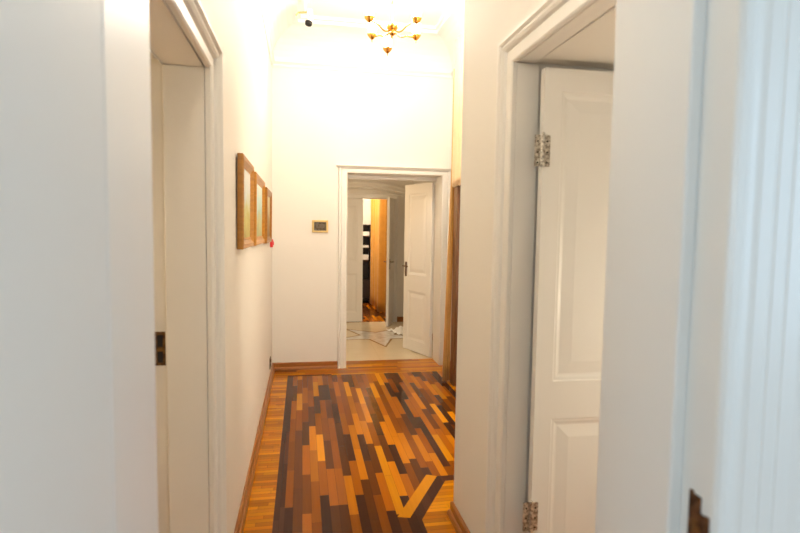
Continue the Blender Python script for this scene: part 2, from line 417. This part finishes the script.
# ------------------------------------------------------------------ doors
def leaf(name, W, H, T, panels, mat='door'):
    """panelled leaf, hinge edge at x=0, thickness 0..T in y; both faces carry raised-and-fielded panels"""
    b = MB()
    zs = sorted(panels, key=lambda p: p[2])
    rel = [(0, 0), (.004, .005), (.014, .006), (.022, .009), (.028, .010), (.072, .004), (.076, .0035)]
    for y, s in ((0, 1), (T, -1)):
        xa, xb = zs[0][0], zs[0][1]
        q = lambda x0, x1, z0, z1: b.poly([(x0, y, z0), (x1, y, z0), (x1, y, z1), (x0, y, z1)])
        q(0, xa, 0, H); q(xb, W, 0, H)
        z = 0
        for _, _, z0, z1 in zs: q(xa, xb, z, z0); z = z1
        q(xa, xb, z, H)
        for px0, px1, z0, z1 in zs:
            rows = []
            for d, dep in rel:
                yy = y + s*dep
                rows.append([(px0+d, yy, z0+d), (px1-d, yy, z0+d), (px1-d, yy, z1-d), (px0+d, yy, z1-d)])
            b.strips(rows, close=True); b.poly(rows[-1])
    for x in (0, W): b.poly([(x, 0, 0), (x, T, 0), (x, T, H), (x, 0, H)])
    for z in (0, H): b.poly([(0, 0, z), (W, 0, z), (W, T, z), (0, T, z)])
    return struct(b.build(name, mat, merge=False))
def hinge_mesh(name, parent, h=.11, knuckle=.009, leafw=.030):
    b = MB()
    b.box((-leafw, -.003, -h/2), (-.003, .001, h/2)); b.box((.003, -.003, -h/2), (leafw, .001, h/2))
    for k in range(3):
        z0 = -h/2 + k*h/3
        b.lathe([(0, z0+.001), (knuckle, z0+.001), (knuckle, z0+h/3-.001), (0, z0+h/3-.001)], 12, 0, -.006)
    b.lathe([(0, h/2), (.006, h/2), (.007, h/2+.006), (0, h/2+.012)], 12, 0, -.006)
    for sx in (-1, 1):
        for z in (-.38, -.05, .3):
            b.lathe([(.0036, 0), (.0036, .0012), (0, .0012)], 8, 0, 0, 0, 1)
            # turn the screw head to face outwards
            k0 = len(b.v) - 24
            for i in range(k0, len(b.v)):
                x, y, zz = b.v[i]; b.v[i] = (x + sx*leafw*.62, -.003-zz, y + z*h)
    return b.build(name, ['hinge', 'black'], parent)
def lever(name, parent, loc, flip=1, s=1.0):
    h = MB()
    h.box((-.021*s, -.006, -.10*s), (.021*s, 0, .10*s))
    h.tube([(0, 0, .045*s), (0, -.05, .045*s)], .009*s)
    h.tube([(0, -.05, .045*s), (flip*.03*s, -.053, .046*s), (flip*.12*s, -.05, .042*s)], .009*s)
    h.lathe([(0, -.0075), (.008, -.0075), (.008, 0)], 10, 0, 0, -.05*s)
    o = h.build(name, 'bronze', parent, bevel=.003); o.location = loc
    return o

# right doorway: leaf folded back against the deep reveal
d1 = leaf('door_1', .50, 2.10, .035, [(.070, .43, .12, .770), (.070, .43, .918, 2.015)])
d1.location = (.880, 1.885, .035); d1.rotation_euler = (0, 0, math.radians(-1.2))
for z in (1.795, .385):
    h = hinge_mesh('hinge', d1, .115); h.location = (-.004, -.002, z)
    h['label'] = 'paint-flecked metal hinge'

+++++

§ AIM:
Copy the data exactly. Any picture it contains is to be omitted.

§ REPLY TO THE EXERCISE:
Continue the Blender Python script for this scene: part 2, from line 417. This part finishes the script.
# ------------------------------------------------------------------ doors
def leaf(name, W, H, T, panels, mat='door'):
    """panelled leaf, hinge edge at x=0, thickness 0..T in y; both faces carry raised-and-fielded panels"""
    b = MB()
    zs = sorted(panels, key=lambda p: p[2])
    rel = [(0, 0), (.004, .005), (.014, .006), (.022, .009), (.028, .010), (.072, .004), (.076, .0035)]
    for y, s in ((0, 1), (T, -1)):
        xa, xb = zs[0][0], zs[0][1]
        q = lambda x0, x1, z0, z1: b.poly([(x0, y, z0), (x1, y, z0), (x1, y, z1), (x0, y, z1)])
        q(0, xa, 0, H); q(xb, W, 0, H)
        z = 0
        for _, _, z0, z1 in zs: q(xa, xb, z, z0); z = z1
        q(xa, xb, z, H)
        for px0, px1, z0, z1 in zs:
            rows = []
            for d, dep in rel:
                yy = y + s*dep
                rows.append([(px0+d, yy, z0+d), (px1-d, yy, z0+d), (px1-d, yy, z1-d), (px0+d, yy, z1-d)])
            b.strips(rows, close=True); b.poly(rows[-1])
    for x in (0, W): b.poly([(x, 0, 0), (x, T, 0), (x, T, H), (x, 0, H)])
    for z in (0, H): b.poly([(0, 0, z), (W, 0, z), (W, T, z), (0, T, z)])
    return struct(b.build(name, mat, merge=False))
def hinge_mesh(name, parent, h=.11, knuckle=.009, leafw=.030):
    b = MB()
    b.box((-leafw, -.003, -h/2), (-.003, .001, h/2)); b.box((.003, -.003, -h/2), (leafw, .001, h/2))
    for k in range(3):
        z0 = -h/2 + k*h/3
        b.lathe([(0, z0+.001), (knuckle, z0+.001), (knuckle, z0+h/3-.001), (0, z0+h/3-.001)], 12, 0, -.006)
    b.lathe([(0, h/2), (.006, h/2), (.007, h/2+.006), (0, h/2+.012)], 12, 0, -.006)
    for sx in (-1, 1):
        for z in (-.38, -.05, .3):
            b.lathe([(.0036, 0), (.0036, .0012), (0, .0012)], 8, 0, 0, 0, 1)
            # turn the screw head to face outwards
            k0 = len(b.v) - 24
            for i in range(k0, len(b.v)):
                x, y, zz = b.v[i]; b.v[i] = (x + sx*leafw*.62, -.003-zz, y + z*h)
    return b.build(name, ['hinge', 'black'], parent)
def lever(name, parent, loc, flip=1, s=1.0):
    h = MB()
    h.box((-.021*s, -.006, -.10*s), (.021*s, 0, .10*s))
    h.tube([(0, 0, .045*s), (0, -.05, .045*s)], .009*s)
    h.tube([(0, -.05, .045*s), (flip*.03*s, -.053, .046*s), (flip*.12*s, -.05, .042*s)], .009*s)
    h.lathe([(0, -.0075), (.008, -.0075), (.008, 0)], 10, 0, 0, -.05*s)
    o = h.build(name, 'bronze', parent, bevel=.003); o.location = loc
    return o

# right doorway: leaf folded back against the deep reveal
d1 = leaf('door_1', .50, 2.10, .035, [(.070, .43, .12, .770), (.070, .43, .918, 2.015)])
d1.location = (.880, 1.885, .035); d1.rotation_euler = (0, 0, math.radians(-1.2))
for z in (1.795, .385):
    h = hinge_mesh('hinge', d1, .115); h.location = (-.004, -.002, z)
    h['label'] = 'paint-flecked metal hinge'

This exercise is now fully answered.